A Reuters article today describes Iran's internal oil politics. The political and economic situation explains why Iran's claims that they need nuclear technology for power are superficially credible. Basically, Iran's problem is though they export oil, they have little refinery capacity and must import gasoline. This has created two problems:

Highly subsidised gasoline imports have landed Iran in a big mess. Its cities are dangerously polluted and economists see largesse on subsidies as one of the core reasons why Iran's flaccid industry is so uncompetitive.

Iranian security officials fear their country's dependence on imported gasoline could leave it highly vulnerable to any U.N. sanctions imposed over its disputed atomic programme.

An addiction to cheap gas makes Iran polluted and vulnerable to outside forces, and subsidies make their economy uncompetitive. Sounds sort of familiar.

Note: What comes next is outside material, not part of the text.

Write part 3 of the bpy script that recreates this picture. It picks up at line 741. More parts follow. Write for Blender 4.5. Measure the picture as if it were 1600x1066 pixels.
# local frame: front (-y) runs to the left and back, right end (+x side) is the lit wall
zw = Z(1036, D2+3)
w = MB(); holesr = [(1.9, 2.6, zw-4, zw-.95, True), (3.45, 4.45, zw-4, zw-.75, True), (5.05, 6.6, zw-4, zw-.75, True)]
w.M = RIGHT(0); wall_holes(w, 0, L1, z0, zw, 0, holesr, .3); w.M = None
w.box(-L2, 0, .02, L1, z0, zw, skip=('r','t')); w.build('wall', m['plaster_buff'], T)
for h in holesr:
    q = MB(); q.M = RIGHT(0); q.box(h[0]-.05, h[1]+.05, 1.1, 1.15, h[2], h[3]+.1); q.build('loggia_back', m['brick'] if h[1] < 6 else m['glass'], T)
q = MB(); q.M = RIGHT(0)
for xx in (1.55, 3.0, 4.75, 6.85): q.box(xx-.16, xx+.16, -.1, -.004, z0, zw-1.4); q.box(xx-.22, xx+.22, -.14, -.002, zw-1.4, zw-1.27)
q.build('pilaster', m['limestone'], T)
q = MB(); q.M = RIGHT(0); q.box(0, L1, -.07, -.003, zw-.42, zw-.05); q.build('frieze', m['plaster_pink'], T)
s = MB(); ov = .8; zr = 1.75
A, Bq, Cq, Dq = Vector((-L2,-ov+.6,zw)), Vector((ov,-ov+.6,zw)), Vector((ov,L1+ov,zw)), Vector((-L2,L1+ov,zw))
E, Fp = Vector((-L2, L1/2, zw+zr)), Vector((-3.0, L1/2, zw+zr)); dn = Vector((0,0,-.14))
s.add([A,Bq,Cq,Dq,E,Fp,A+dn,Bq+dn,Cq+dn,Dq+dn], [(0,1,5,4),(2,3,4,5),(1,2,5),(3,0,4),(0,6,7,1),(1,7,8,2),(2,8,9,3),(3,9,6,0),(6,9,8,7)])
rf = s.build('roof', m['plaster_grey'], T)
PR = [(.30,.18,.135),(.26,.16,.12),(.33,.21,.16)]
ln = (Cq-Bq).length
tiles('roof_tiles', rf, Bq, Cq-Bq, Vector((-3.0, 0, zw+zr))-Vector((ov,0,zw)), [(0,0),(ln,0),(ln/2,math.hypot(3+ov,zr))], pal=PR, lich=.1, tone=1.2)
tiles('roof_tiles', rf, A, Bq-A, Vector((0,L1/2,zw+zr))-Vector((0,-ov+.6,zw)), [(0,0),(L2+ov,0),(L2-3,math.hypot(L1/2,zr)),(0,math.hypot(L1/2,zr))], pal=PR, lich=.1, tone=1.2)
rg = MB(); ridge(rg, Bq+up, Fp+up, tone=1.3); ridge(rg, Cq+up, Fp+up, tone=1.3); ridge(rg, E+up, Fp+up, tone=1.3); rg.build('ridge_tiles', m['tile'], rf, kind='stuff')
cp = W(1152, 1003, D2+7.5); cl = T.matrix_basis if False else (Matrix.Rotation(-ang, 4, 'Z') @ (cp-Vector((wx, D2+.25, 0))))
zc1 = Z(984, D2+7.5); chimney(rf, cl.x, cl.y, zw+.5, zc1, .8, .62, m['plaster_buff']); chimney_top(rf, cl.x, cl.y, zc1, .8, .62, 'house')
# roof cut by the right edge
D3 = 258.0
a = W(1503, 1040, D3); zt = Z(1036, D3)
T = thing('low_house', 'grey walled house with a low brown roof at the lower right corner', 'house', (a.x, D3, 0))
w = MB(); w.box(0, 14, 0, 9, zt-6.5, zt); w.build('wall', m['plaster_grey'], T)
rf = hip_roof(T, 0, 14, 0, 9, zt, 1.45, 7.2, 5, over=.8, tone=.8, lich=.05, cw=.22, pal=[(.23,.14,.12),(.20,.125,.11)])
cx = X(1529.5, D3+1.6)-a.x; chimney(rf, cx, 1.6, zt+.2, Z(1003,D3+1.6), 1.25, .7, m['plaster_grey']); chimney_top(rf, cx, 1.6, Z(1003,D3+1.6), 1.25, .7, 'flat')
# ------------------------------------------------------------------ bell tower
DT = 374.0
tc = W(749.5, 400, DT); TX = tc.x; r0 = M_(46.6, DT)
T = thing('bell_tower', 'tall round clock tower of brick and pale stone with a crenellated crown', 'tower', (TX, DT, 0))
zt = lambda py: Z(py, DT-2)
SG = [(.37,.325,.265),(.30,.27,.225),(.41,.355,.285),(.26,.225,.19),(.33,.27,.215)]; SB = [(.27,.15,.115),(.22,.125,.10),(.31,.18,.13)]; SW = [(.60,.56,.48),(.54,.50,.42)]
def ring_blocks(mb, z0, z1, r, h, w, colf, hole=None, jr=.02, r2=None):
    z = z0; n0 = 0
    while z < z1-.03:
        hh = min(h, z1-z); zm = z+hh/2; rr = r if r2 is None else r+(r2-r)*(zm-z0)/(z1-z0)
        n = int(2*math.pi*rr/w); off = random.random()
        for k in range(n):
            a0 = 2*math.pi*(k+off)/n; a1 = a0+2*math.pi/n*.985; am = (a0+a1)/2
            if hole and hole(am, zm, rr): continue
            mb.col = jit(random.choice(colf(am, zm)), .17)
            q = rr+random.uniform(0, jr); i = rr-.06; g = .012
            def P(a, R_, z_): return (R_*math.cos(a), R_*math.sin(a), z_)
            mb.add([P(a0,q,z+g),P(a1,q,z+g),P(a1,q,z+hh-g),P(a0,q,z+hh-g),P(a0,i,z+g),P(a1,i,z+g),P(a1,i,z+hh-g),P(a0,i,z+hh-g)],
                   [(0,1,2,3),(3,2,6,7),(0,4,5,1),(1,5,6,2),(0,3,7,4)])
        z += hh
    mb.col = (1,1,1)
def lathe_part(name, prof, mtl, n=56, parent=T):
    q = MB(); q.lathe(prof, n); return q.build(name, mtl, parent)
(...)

Reforming their oil policies would merely require more refineries, but one of the forces that prevents reform is Iranian populism.
"Economic decisions are contaminated with populist policies. Within the last 40 years the issue has grown more severe every year and no government has actually had the will to solve it," said independent economic analyst Saeed Leylaz.

"The oil ministry has never been given the appropriate budget," he added.

I take "populist" to mean welfare, housing, and, perhaps, a nuclear weapons program to satiate the public's nationalist ambitions.

The Iranian government is responding to the crisis the way centralized, dictatorial states always do: they are imposing rationing and price controls.
Parliament has forced action in the year to March 2007, slashing the budget for petrol imports. This should mean the government will either have to ration or raise prices -- both politically inflamatory moves that could stir unrest.

Interior Minister Mostafa Pourmohammadi and Oil Minister Kazem Vaziri-Hamaneh say the government favours stopping imports and introducing rationing, fearing that price hikes could stoke inflation already running at 12.1 percent.
March 2007 should be an interesting month.